Goal: The entries below contain a line with "Model this scene" and a line with "from mathutils import Vector, Matrix, Quaternion, noise". Retype exactly everything from the first down to the second, both included, and nothing else.

****

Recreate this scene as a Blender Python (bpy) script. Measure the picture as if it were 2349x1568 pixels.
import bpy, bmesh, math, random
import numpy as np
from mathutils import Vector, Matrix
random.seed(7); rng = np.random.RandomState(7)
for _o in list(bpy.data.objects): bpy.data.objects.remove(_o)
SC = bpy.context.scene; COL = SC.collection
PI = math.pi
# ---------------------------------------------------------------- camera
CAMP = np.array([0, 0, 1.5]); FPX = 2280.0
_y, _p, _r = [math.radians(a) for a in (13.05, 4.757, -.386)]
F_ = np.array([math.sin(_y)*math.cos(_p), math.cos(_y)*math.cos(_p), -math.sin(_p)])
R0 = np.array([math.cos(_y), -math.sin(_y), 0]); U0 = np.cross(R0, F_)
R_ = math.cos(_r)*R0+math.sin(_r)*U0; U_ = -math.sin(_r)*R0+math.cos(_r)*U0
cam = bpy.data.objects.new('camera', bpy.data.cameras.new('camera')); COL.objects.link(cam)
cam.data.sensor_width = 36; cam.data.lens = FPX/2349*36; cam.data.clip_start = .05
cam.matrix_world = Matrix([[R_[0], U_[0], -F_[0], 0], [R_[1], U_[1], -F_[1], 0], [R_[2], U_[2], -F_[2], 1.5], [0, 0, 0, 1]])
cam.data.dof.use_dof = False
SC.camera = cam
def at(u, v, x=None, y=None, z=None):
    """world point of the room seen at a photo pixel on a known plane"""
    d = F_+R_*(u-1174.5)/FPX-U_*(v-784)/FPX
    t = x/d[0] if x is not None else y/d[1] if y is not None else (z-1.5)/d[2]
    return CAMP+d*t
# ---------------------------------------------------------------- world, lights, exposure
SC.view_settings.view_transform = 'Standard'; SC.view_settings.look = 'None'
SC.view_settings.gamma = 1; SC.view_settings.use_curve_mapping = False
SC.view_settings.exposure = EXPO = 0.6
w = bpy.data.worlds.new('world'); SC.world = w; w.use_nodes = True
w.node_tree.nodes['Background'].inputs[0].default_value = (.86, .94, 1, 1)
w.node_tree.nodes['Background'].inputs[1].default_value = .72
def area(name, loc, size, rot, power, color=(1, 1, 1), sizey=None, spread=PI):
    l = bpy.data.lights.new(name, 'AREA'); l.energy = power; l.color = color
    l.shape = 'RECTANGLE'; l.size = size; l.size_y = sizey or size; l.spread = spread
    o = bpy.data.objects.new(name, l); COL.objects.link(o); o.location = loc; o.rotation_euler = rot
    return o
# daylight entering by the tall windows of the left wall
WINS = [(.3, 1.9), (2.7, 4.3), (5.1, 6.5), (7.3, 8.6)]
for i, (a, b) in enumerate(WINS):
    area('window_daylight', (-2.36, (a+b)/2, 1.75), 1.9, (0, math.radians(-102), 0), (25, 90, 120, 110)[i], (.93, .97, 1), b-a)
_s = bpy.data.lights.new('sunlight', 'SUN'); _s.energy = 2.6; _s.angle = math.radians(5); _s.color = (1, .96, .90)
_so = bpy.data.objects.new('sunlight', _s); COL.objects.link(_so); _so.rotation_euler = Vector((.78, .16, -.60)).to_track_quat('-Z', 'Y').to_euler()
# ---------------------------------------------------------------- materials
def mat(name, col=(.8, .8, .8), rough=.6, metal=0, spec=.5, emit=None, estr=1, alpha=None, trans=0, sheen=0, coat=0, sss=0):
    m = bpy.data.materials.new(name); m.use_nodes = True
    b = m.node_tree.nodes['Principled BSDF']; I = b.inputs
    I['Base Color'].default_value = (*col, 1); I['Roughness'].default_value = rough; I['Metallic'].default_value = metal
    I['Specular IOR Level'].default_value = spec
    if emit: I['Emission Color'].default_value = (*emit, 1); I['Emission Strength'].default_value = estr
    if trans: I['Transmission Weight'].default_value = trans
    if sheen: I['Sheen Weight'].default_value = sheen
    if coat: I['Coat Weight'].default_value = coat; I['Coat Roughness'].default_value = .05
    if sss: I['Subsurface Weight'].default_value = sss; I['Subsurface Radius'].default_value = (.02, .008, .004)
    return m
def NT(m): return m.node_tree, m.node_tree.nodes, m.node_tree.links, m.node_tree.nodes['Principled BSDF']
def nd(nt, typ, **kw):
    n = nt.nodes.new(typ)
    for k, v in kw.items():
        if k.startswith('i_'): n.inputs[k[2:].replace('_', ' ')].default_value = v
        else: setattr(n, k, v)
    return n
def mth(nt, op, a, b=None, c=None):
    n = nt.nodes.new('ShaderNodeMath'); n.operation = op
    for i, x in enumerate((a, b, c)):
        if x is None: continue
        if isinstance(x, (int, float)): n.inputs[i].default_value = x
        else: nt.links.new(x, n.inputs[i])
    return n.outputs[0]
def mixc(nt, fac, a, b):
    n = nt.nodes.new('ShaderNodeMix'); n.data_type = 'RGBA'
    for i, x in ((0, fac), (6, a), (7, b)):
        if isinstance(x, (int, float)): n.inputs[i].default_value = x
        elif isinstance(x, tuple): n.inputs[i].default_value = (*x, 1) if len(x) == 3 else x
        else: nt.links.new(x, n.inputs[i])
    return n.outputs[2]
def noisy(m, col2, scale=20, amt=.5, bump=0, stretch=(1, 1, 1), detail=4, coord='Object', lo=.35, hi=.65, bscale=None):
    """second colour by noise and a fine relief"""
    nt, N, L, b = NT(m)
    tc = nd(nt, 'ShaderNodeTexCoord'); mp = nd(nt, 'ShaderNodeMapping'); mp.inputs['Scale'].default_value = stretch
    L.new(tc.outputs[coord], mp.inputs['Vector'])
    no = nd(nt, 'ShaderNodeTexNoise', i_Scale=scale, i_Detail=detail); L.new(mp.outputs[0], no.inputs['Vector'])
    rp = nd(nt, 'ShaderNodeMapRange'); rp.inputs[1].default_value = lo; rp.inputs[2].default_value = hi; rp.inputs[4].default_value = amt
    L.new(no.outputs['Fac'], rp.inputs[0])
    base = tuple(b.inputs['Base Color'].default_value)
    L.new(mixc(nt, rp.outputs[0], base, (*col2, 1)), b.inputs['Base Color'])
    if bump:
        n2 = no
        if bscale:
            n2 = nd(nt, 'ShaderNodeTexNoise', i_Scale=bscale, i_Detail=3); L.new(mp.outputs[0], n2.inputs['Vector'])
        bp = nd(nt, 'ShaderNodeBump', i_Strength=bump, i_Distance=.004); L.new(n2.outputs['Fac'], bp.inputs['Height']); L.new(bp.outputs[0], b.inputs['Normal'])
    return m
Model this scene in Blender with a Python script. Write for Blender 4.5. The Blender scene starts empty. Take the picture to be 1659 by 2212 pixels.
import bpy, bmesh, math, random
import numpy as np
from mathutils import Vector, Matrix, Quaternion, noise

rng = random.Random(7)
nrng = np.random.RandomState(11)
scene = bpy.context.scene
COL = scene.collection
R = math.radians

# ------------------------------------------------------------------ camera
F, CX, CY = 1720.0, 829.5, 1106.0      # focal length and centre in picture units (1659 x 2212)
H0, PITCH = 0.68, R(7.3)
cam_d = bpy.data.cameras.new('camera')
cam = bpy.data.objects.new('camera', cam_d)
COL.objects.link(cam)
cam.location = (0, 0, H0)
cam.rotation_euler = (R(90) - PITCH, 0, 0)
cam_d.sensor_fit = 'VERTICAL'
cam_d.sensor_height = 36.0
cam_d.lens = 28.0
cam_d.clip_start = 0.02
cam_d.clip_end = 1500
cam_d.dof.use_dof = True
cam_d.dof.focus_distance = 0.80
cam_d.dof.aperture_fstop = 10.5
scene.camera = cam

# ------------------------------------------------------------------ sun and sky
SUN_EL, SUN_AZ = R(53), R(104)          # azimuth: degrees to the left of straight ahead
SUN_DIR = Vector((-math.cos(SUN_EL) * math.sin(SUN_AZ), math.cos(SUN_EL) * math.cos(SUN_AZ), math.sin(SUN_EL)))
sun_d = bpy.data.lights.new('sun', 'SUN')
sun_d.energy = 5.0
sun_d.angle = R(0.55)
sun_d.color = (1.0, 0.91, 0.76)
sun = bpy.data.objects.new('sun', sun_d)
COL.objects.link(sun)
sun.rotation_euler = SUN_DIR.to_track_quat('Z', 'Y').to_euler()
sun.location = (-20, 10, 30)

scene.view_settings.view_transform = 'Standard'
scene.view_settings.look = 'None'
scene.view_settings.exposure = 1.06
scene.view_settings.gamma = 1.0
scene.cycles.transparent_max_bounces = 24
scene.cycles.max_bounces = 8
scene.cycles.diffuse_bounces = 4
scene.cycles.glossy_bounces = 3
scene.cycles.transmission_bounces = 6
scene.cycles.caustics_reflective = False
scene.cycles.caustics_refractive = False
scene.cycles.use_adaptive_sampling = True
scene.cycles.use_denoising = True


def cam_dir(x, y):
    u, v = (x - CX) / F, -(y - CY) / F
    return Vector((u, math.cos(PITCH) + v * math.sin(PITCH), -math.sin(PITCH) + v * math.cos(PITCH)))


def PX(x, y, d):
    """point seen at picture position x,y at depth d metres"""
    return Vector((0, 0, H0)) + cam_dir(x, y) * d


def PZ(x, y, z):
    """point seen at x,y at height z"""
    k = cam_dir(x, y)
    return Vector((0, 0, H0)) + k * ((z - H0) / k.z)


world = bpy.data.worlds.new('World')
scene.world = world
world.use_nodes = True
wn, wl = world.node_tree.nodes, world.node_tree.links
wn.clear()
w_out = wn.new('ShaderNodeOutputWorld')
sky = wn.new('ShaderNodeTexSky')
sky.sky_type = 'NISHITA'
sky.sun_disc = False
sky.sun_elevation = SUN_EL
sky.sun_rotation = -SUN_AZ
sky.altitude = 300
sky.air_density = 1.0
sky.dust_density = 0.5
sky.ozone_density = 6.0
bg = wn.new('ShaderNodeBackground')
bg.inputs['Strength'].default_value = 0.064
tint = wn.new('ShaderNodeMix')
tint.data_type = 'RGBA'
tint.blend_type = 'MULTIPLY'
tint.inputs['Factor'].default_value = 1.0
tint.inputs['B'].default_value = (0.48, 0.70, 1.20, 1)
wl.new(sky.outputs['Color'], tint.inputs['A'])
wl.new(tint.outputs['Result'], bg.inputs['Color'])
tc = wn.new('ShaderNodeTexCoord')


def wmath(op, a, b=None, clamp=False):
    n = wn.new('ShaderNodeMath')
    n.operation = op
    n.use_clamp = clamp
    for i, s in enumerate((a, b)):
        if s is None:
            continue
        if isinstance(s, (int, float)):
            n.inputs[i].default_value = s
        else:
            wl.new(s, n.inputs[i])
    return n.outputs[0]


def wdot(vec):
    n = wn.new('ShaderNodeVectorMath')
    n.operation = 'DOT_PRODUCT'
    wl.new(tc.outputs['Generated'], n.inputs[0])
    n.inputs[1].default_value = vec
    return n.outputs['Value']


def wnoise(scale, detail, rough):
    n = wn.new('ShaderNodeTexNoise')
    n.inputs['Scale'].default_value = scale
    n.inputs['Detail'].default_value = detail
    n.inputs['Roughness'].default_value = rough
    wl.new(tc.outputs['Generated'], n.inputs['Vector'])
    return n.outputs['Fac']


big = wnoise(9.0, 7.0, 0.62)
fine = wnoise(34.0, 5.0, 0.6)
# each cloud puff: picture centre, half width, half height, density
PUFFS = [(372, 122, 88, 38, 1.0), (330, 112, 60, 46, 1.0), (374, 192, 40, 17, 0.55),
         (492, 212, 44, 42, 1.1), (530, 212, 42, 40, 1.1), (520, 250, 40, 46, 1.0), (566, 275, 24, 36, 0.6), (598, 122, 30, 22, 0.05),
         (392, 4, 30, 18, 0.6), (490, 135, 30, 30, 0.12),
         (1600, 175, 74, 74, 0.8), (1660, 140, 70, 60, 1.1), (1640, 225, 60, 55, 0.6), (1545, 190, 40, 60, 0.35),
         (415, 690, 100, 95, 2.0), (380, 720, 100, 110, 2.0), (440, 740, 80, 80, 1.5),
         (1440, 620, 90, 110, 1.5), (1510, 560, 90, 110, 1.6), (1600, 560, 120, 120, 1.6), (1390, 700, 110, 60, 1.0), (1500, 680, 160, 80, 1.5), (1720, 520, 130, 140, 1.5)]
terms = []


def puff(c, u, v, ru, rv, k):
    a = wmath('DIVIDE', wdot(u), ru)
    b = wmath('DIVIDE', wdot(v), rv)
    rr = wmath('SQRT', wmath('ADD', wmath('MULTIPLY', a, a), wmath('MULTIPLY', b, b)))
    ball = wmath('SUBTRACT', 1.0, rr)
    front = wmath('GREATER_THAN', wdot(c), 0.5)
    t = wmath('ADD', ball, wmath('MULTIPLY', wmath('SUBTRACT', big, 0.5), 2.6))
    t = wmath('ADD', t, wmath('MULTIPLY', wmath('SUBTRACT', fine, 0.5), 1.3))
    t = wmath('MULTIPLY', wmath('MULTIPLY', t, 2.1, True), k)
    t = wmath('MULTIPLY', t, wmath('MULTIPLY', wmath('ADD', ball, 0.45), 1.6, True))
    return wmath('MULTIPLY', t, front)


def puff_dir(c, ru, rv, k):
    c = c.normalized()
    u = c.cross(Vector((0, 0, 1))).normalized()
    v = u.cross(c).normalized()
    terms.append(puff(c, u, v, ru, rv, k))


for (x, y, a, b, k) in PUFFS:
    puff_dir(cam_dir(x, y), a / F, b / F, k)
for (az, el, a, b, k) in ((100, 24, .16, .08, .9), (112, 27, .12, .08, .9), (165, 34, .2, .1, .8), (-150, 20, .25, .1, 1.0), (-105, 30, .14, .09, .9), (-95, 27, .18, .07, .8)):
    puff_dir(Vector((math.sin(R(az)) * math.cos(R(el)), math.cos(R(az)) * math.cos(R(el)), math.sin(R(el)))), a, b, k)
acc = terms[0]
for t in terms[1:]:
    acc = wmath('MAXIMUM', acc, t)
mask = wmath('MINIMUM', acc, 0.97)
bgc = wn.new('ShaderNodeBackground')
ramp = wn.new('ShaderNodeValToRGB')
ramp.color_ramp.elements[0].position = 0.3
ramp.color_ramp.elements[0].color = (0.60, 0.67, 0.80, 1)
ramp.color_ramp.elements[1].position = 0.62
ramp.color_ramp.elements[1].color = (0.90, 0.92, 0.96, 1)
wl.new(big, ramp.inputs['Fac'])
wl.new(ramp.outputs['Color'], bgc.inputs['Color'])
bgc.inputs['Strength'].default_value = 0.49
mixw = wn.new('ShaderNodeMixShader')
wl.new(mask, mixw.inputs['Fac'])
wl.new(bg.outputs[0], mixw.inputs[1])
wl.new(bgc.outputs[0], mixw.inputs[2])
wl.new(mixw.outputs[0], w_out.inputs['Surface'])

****

Reply to the task:
Model this scene in Blender with a Python script. Write for Blender 4.5. The Blender scene starts empty. Take the picture to be 1659 by 2212 pixels.
import bpy, bmesh, math, random
import numpy as np
from mathutils import Vector, Matrix, Quaternion, noise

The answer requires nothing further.